→ Written problem: Find each line with the string "part" and report it.

════════════════

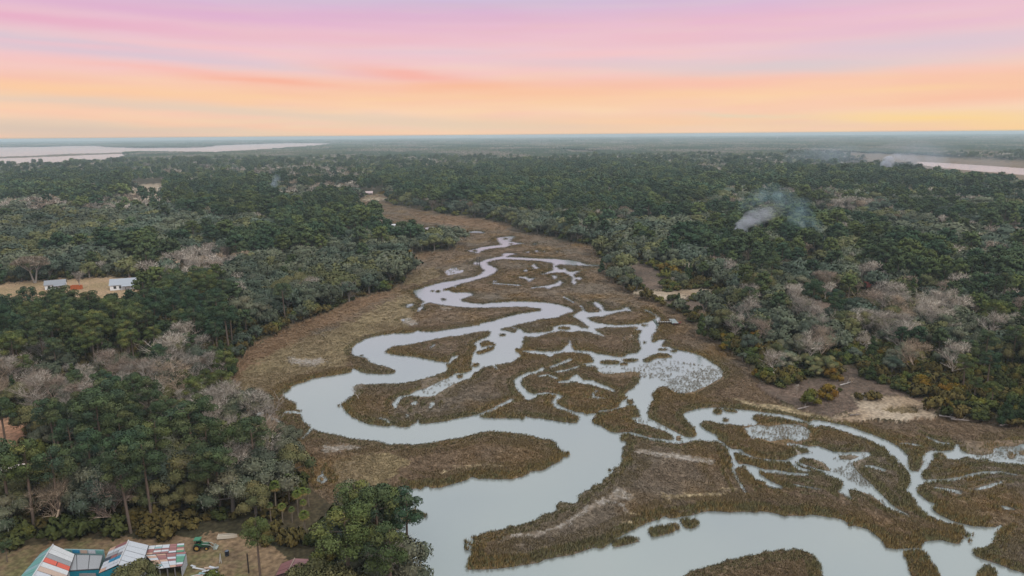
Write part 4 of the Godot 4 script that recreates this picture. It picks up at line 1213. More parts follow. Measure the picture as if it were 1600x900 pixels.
func single_tree(s: Array, g: RandomNumberGenerator) -> void:
	var sort: String = s[0]
	var d: float = s[1].length()
	var level := 0 if d < 420 else 1
	var pair := proto(sort, level, g.randi() % (4 if sort != "palm" else 3))
	var o := base(CALLED[sort], Vector3.ZERO)
	o.transform = tree_pose(s)
	if pair[0]:
		part("trunk", pair[0], tinted(sort, s[4], true), o)
	part("crown" if sort != "bare" else "twigs", pair[1], tinted(sort, s[4], false), o)
	# say which one: the nearest landmark, the side of it, and its rank from there
	var best := 1e9
	var mark := []
	var at: Vector3 = s[1]
	for m in landmarks:
		var q := ground(m[0], m[1], 1.0)
		var e := q.distance_to(at)
		if e < best:
			best = e
			mark = [m[2], q]
	var off: Vector3 = at - mark[1]
	var side := "beyond" if off.z < 0 and absf(off.z) > absf(off.x) else ("before" if off.z > 0 and absf(off.z) > absf(off.x) else ("right of" if off.x > 0 else "left of"))
	var size := "tall " if s[2] > 1.0 else ("small " if s[2] < 0.62 else "")
	pending.append([o, sort, "%s%s %s" % [size, TINT_WORDS[sort][s[4]], SPOKEN[sort]], side, mark[0], best])


var pending := []
const RANKS := ["nearest", "second", "third", "fourth", "fifth", "sixth", "seventh", "eighth", "ninth", "tenth", "eleventh", "twelfth", "thirteenth", "fourteenth", "fifteenth", "sixteenth", "seventeenth", "eighteenth", "nineteenth", "twentieth"]
const GROUPS := {"umbrella": "leafless winter trees in the woods", "pine": "pines in the woods beside the marsh", "oak": "oaks in the woods beside the marsh", "bare": "leafless winter trees in the woods", "shrub": "shrubs along the marsh edge", "cedar": "cedars in the woods beside the marsh", "palm": "palmettos along the left bank"}
const CATEGORY := {"umbrella": "bare tree", "pine": "pine tree", "oak": "oak tree", "bare": "bare tree", "shrub": "shrub", "cedar": "cedar tree", "palm": "palm tree"}


func name_the_trees() -> void:
	pending.sort_custom(func(a, b): return a[5] < b[5])
	var count := {}
	for q in pending:
		var key: String = q[2] + q[3] + q[4]
		var n: int = count.get(key, 0)
		count[key] = n + 1
		var rank: String = "nearest" if n == 0 else ("%s nearest" % RANKS[n] if n < RANKS.size() else "%dth nearest" % (n + 1))
		tag(q[0], "%s, %s %s the %s" % [q[2], rank, q[3], q[4]], CATEGORY[q[1]], GROUPS[q[1]])


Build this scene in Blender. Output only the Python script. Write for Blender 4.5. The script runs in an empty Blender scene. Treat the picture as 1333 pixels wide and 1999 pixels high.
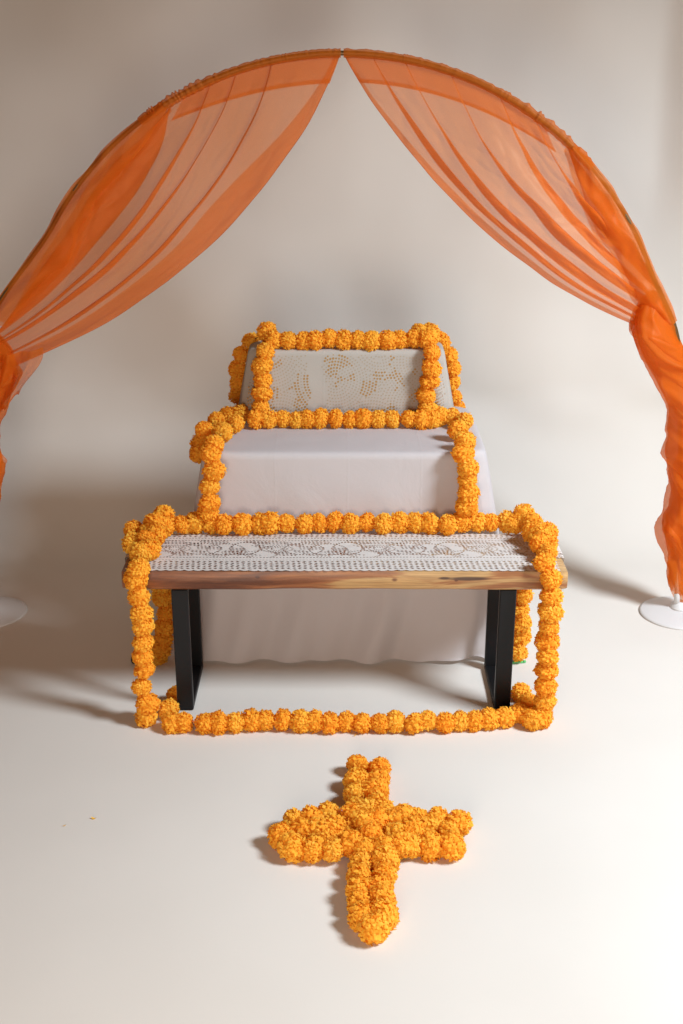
import bpy, math, random
import numpy as np
from mathutils import Vector, Matrix, Euler, noise as mnoise

random.seed(7)
rng = np.random.default_rng(7)
S = bpy.context.scene
C = S.collection
R = math.radians

# ------------------------------------------------------------------ camera
CAM_H, TILT, FPX = 1.85, R(20.7), 2306.0
cam = bpy.data.objects.new('camera', bpy.data.cameras.new('camera'))
C.objects.link(cam)
cam.location = (0, 0, CAM_H)
cam.rotation_euler = (R(90) - TILT, 0, 0)
cam.data.sensor_fit = 'VERTICAL'
cam.data.sensor_height = 36.0
cam.data.lens = FPX / 1999.0 * 36.0
cam.data.clip_start, cam.data.clip_end = 0.05, 100
S.camera = cam

# ------------------------------------------------------------------ light
w = bpy.data.worlds.new('World'); S.world = w; w.use_nodes = True
bg = w.node_tree.nodes['Background']
bg.inputs[0].default_value = (1.0, 0.53, 0.25, 1)      # dim warm room light
bg.inputs[1].default_value = 0.115
kl = bpy.data.lights.new('key_lamp', 'SPOT')
kl.energy = 1110; kl.color = (0.885, 1.0, 1.13)
kl.shadow_soft_size = 0.52
kl.spot_size = R(109); kl.spot_blend = 1.0
key = bpy.data.objects.new('key_lamp', kl); C.objects.link(key)
key.location = (3.05, 1.7, 3.3)
key.rotation_euler = (Vector((1.5, 2.85, 0.0)) - Vector(key.location)).to_track_quat('-Z', 'Y').to_euler()

fl = bpy.data.lights.new('fill_lamp', 'AREA')            # weak warm room lamp on the photographer's side
fl.shape = 'DISK'; fl.size = 1.3; fl.energy = 52; fl.color = (1.0, 0.86, 0.75)
fill = bpy.data.objects.new('fill_lamp', fl); C.objects.link(fill)
fill.location = (-0.4, -0.4, 0.95)
fill.rotation_euler = (Vector((0.0, 3.8, 0.6)) - Vector(fill.location)).to_track_quat('-Z', 'Y').to_euler()

S.view_settings.view_transform = 'Standard'
S.view_settings.look = 'None'
S.view_settings.exposure = 0.09
S.view_settings.gamma = 1.0
S.view_settings.use_curve_mapping = False
S.render.engine = 'CYCLES'
S.cycles.use_denoising = True
S.cycles.max_bounces = 14
S.cycles.diffuse_bounces = 6
S.cycles.transmission_bounces = 8
S.cycles.transparent_max_bounces = 48
S.cycles.sample_clamp_indirect = 6.0

# ------------------------------------------------------------------ helpers
def ray(x, y):
    a, b = (x - 666.5) / FPX, -(y - 999.5) / FPX
    return Vector((a, math.cos(TILT) + b * math.sin(TILT), -math.sin(TILT) + b * math.cos(TILT)))
def PY(x, y, Y):
    d = ray(x, y); return d * (Y / d.y) + Vector((0, 0, CAM_H))
def PZ(x, y, z):
    d = ray(x, y); return d * ((z - CAM_H) / d.z) + Vector((0, 0, CAM_H))

def tag(o, label=None, cat=None, group=None, kind=None):
    if label: o['label'] = label
    if cat: o['category'] = cat
    if group: o['group'] = group
    if kind: o['kind'] = kind
    return o
def empty(name, loc, label, cat, group=None):
    o = bpy.data.objects.new(name, None); C.objects.link(o); o.location = loc
    o.empty_display_size = 0.05
    return tag(o, label, cat, group)
def mesh_obj(name, verts, faces, mat=None, parent=None, smooth=True, loc=None):
    me = bpy.data.meshes.new(name)
    me.from_pydata([tuple(v) for v in verts], [], [tuple(f) for f in faces])
    if smooth:
        me.polygons.foreach_set('use_smooth', [True] * len(me.polygons))
    me.update()
    if mat: me.materials.append(mat)
    o = bpy.data.objects.new(name, me); C.objects.link(o)
    if parent:
        o.parent = parent
        o.matrix_parent_inverse = Matrix.Translation(parent.location).inverted()
    return o
def grid_faces(nu, nv, closed_u=False):
    """vertex index = i*nv + j, i over u"""
    i = np.arange(nu if closed_u else nu - 1); j = np.arange(nv - 1)
    I, J = np.meshgrid(i, j, indexing='ij')
    I2 = (I + 1) % nu
    return np.stack([I * nv + J, I2 * nv + J, I2 * nv + J + 1, I * nv + J + 1], -1).reshape(-1, 4)
def np_obj(name, P, F, mat=None, parent=None, smooth=True):
    P = np.ascontiguousarray(P, dtype=np.float32).reshape(-1, 3)
    F = np.ascontiguousarray(F, dtype=np.int32)
    me = bpy.data.meshes.new(name)
    me.vertices.add(len(P)); me.vertices.foreach_set('co', P.ravel())
    n, k = F.shape
    me.loops.add(n * k); me.loops.foreach_set('vertex_index', F.ravel())
    me.polygons.add(n)
    me.polygons.foreach_set('loop_start', np.arange(n, dtype=np.int32) * k)
    me.polygons.foreach_set('loop_total', np.full(n, k, dtype=np.int32))
    me.polygons.foreach_set('use_smooth', np.full(n, smooth))
    me.update(calc_edges=True); me.validate()
    if mat: me.materials.append(mat)
    o = bpy.data.objects.new(name, me); C.objects.link(o)
    if parent:
        o.parent = parent
        o.matrix_parent_inverse = Matrix.Translation(parent.location).inverted()
    return o
def sweep(path, radius, seg=12, cap=True):
    """tube along list of Vectors; radius float or list"""
    path = [Vector(p) for p in path]; n = len(path)
    V, F = [], []
    ref = Vector((0, 1, 0))
    for i, p in enumerate(path):
        t = (path[min(i + 1, n - 1)] - path[max(i - 1, 0)]).normalized()
        r_ = ref if abs(t.dot(ref)) < .9 else Vector((1, 0, 0))
        a = t.cross(r_).normalized(); b = t.cross(a).normalized()
        rr = radius[i] if hasattr(radius, '__len__') else radius
        for k in range(seg):
            th = 2 * math.pi * k / seg
            V.append(p + a * rr * math.cos(th) + b * rr * math.sin(th))
    for i in range(n - 1):
        for k in range(seg):
            k2 = (k + 1) % seg
            F.append((i * seg + k, i * seg + k2, (i + 1) * seg + k2, (i + 1) * seg + k))
    if cap:
        F.append(tuple(range(seg))[::-1]); F.append(tuple((n - 1) * seg + k for k in range(seg)))
    return V, F
def lathe(profile, cx, cy, seg=48):
    V, F = [], []
    for (r, z) in profile:
        for k in range(seg):
            th = 2 * math.pi * k / seg
            V.append((cx + r * math.cos(th), cy + r * math.sin(th), z))
    for i in range(len(profile) - 1):
        for k in range(seg):
            k2 = (k + 1) % seg
            F.append((i * seg + k, i * seg + k2, (i + 1) * seg + k2, (i + 1) * seg + k))
    F.append(tuple((len(profile) - 1) * seg + k for k in range(seg)))
    return V, F
def sm(x, a, b):
    t = np.clip((np.asarray(x, float) - a) / (b - a), 0, 1); return t * t * (3 - 2 * t)

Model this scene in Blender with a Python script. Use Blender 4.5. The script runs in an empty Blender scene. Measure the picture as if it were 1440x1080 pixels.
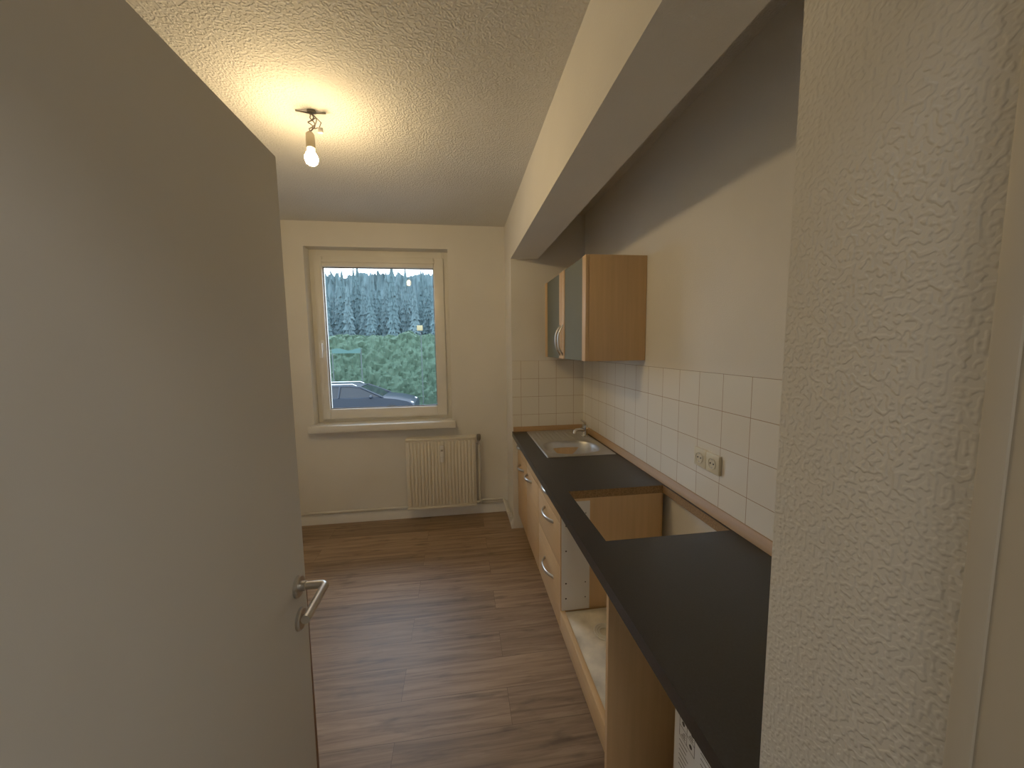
import bpy, bmesh, math, random
from mathutils import Vector, Matrix, noise
random.seed(4)
S = bpy.context.scene
COL = S.collection
WO = {}
CZ = 1.563

# ---------------------------------------------------------------- materials
def nt(name):
    m = bpy.data.materials.new(name); m.use_nodes = True
    t = m.node_tree; p = t.nodes['Principled BSDF']
    return m, t, p
def sr(r, g, b):
    f = lambda c: (c/255/12.92) if c/255 <= .04045 else ((c/255+.055)/1.055)**2.4
    return (f(r), f(g), f(b), 1)
def mulc(c, k): return (min(1, c[0]*k), min(1, c[1]*k), min(1, c[2]*k), 1)
def N(t, ty, **kw):
    n = t.nodes.new(ty)
    for k, v in kw.items(): setattr(n, k, v)
    return n
def pos_map(t, scale=(1, 1, 1), obj=True, loc=(0, 0, 0)):
    if obj:
        c = N(t, 'ShaderNodeTexCoord').outputs['Object']
    else:
        c = N(t, 'ShaderNodeNewGeometry').outputs['Position']
    mp = N(t, 'ShaderNodeMapping'); mp.inputs['Scale'].default_value = scale; mp.inputs['Location'].default_value = loc
    t.links.new(c, mp.inputs[0]); return mp.outputs[0]
def simple(name, col, rough=.5, metal=0, var=.06, nscale=8, bump=0, bscale=60, bdist=.002, scale=(1, 1, 1), spec=None):
    m, t, p = nt(name)
    v = pos_map(t, scale)
    n = N(t, 'ShaderNodeTexNoise'); n.inputs['Scale'].default_value = nscale; n.inputs['Detail'].default_value = 4
    t.links.new(v, n.inputs['Vector'])
    r = N(t, 'ShaderNodeValToRGB'); r.color_ramp.elements[0].position = .3; r.color_ramp.elements[1].position = .7
    r.color_ramp.elements[0].color = mulc(col, 1-var); r.color_ramp.elements[1].color = mulc(col, 1+var)
    t.links.new(n.outputs['Fac'], r.inputs[0]); t.links.new(r.outputs[0], p.inputs['Base Color'])
    p.inputs['Roughness'].default_value = rough; p.inputs['Metallic'].default_value = metal
    if spec is not None: p.inputs['Specular IOR Level'].default_value = spec
    if bump:
        n2 = N(t, 'ShaderNodeTexNoise'); n2.inputs['Scale'].default_value = bscale; n2.inputs['Detail'].default_value = 3
        t.links.new(v, n2.inputs['Vector'])
        b = N(t, 'ShaderNodeBump'); b.inputs['Strength'].default_value = bump; b.inputs['Distance'].default_value = bdist
        t.links.new(n2.outputs['Fac'], b.inputs['Height']); t.links.new(b.outputs[0], p.inputs['Normal'])
    return m
def plaster(name, col, bscale, strength, dist, lo=.45, hi=.65, scale=(1, 1, 1), detail=1.5):
    m, t, p = nt(name)
    v = pos_map(t, scale, obj=False)
    n = N(t, 'ShaderNodeTexNoise'); n.inputs['Scale'].default_value = bscale; n.inputs['Detail'].default_value = detail; n.inputs['Distortion'].default_value = 0
    t.links.new(v, n.inputs['Vector'])
    r = N(t, 'ShaderNodeMapRange'); r.interpolation_type = 'SMOOTHSTEP'
    r.inputs['From Min'].default_value = lo; r.inputs['From Max'].default_value = hi
    t.links.new(n.outputs['Fac'], r.inputs['Value'])
    b = N(t, 'ShaderNodeBump'); b.inputs['Strength'].default_value = strength; b.inputs['Distance'].default_value = dist
    t.links.new(r.outputs['Result'], b.inputs['Height']); t.links.new(b.outputs[0], p.inputs['Normal'])
    n2 = N(t, 'ShaderNodeTexNoise'); n2.inputs['Scale'].default_value = 1.6; n2.inputs['Detail'].default_value = 4
    t.links.new(v, n2.inputs['Vector'])
    c = N(t, 'ShaderNodeValToRGB'); c.color_ramp.elements[0].color = mulc(col, .96); c.color_ramp.elements[1].color = mulc(col, 1.03)
    c.color_ramp.elements[0].position = .35; c.color_ramp.elements[1].position = .65
    t.links.new(n2.outputs['Fac'], c.inputs[0]); t.links.new(c.outputs[0], p.inputs['Base Color'])
    p.inputs['Roughness'].default_value = .9; p.inputs['Specular IOR Level'].default_value = .2
    return m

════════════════

→ Solution to this exercise:
Write part 4 of the Godot 4 script that recreates this picture. It picks up at line 1213. More parts follow. Measure the picture as if it were 1600x900 pixels.
		part("trunk", pair[0], tinted(sort, s[4], true), o)
	part("crown" if sort != "bare" else "twigs", pair[1], tinted(sort, s[4], false), o)